Réduire la campagne sur l’identité nationale à un simple électoralisme, c’est s’interdire de voir l’ampleur de l’offensive idéologique, ses contenus comme son ambition  : accompagner et permettre l’actuelle déréglementation sociale généralisée et l’attaque frontale contre la démocratie à tous les échelons. Quant à ceux qui à gauche s’imaginent résoudre le problème en raillant ces thèmes rétrogrades, voire en s’exclamant « chiche  ! » l’histoire récente a montré qu’ils ne font que conforter et légitimer le pouvoir en place.

L’identité nationale est un concept dangereux parce qu’il renvoie à une vision figée, linéaire, consensuelle de la nation française. Il n’y a pas d’identité collective homogène mais des traits identitaires, des formes d’appartenance et de référence symboliques à une histoire elle-même complexe et par certains aspects contradictoire. Les représentations collectives sont des « objets chauds » au sens lévi-straussien du terme, toujours en évolution, en dynamique permanente.

Pour m’en tenir à la seule dimension politique de ces représentations, celles-ci se sont construites en France depuis la Révolution française autour des combats émancipateurs symboliquement définis par la devise républicaine, liberté, égalité, fraternité, actualisées à chaque étape d’une histoire contradictoire qui a opposé les acteurs de la Commune, du Front populaire, de la Résistance, de la solidarité internationale, de Mai 68 à une droite majoritairement belliciste et colonialiste, pétainiste et collaborationniste, anticommuniste et antisociale.

C’est dans ce contexte que s’est également construit notre rapport à l’immigration, à laquelle le patronat français a largement fait appel pour des raisons purement économiques et démographiques. Là aussi le mouvement ouvrier, particulièrement au siècle dernier, a opposé à cette logique le droit du sol, le syndicalisme unique, l’universalité de ses valeurs et une intégration politique. Certes, ce modèle était culturellement assimilationniste et sa crise renvoie non seulement à la mutation radicale des modes de production mais aussi à une aspiration des migrants d’aujourd’hui à faire vivre la diversité culturelle dont ils sont porteurs, parfois même de la pire des manières, le communautarisme. À nous de leur proposer d’inventer ensemble, contre la politique d’exclusion Sarkozy-Besson, un nouveau modèle fondé tout à la fois sur la libre circulation des individus, sur l’égalité des droits, sur le refus de toute discrimination, le respect de l’altérité culturelle tout en favorisant l’échange, le métissage et les combats communs.

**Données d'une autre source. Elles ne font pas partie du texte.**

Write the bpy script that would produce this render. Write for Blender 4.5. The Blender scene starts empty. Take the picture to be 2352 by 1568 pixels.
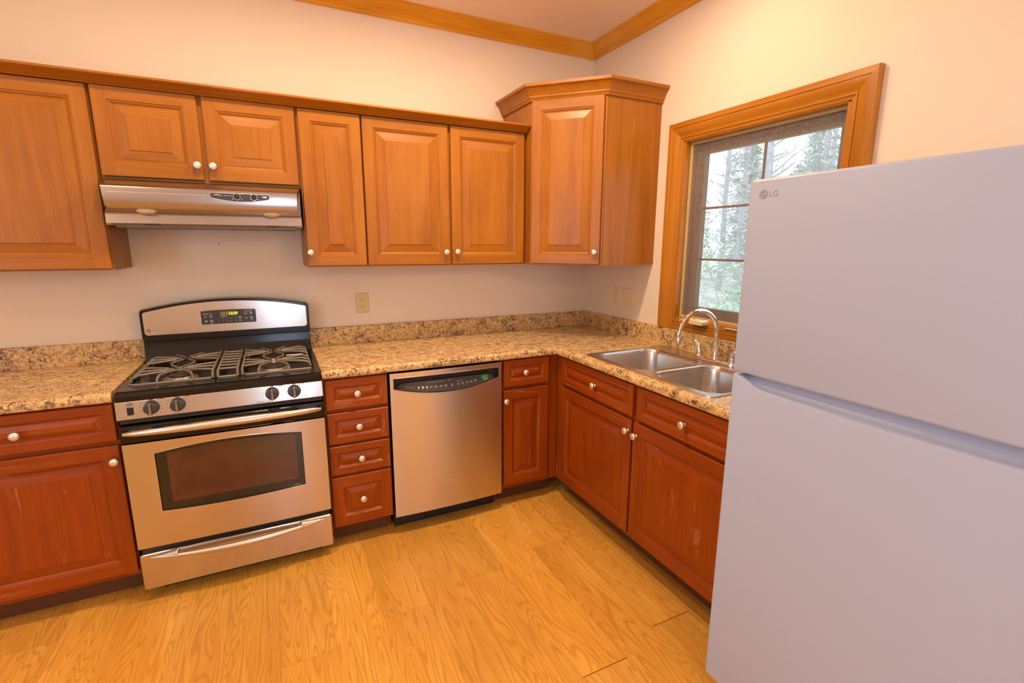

Plus largement, contre l’idéologie rétrograde de l’identité nationale, nous ne ferons pas, à gauche, l’économie d’une contre-offensive sur le terrain des idées qui suppose une refondation autour d’un projet politique réinventant l’utopie émancipatrice. Un projet de transformation sociale, écologique, démocratique et culturelle en opposition radicale avec le libéral-populisme sarkozyste et en rupture avec le soviétisme dont on célèbre la chute, il y a vingt ans déjà, comme avec la social-démocratie, dont on commence tout autant à percevoir l’échec.

PAR ALAIN HAYOT, ETHNOSOCIOLOGUE, DÉLÉGUÉ NATIONAL DU PCF À LA CULTURE.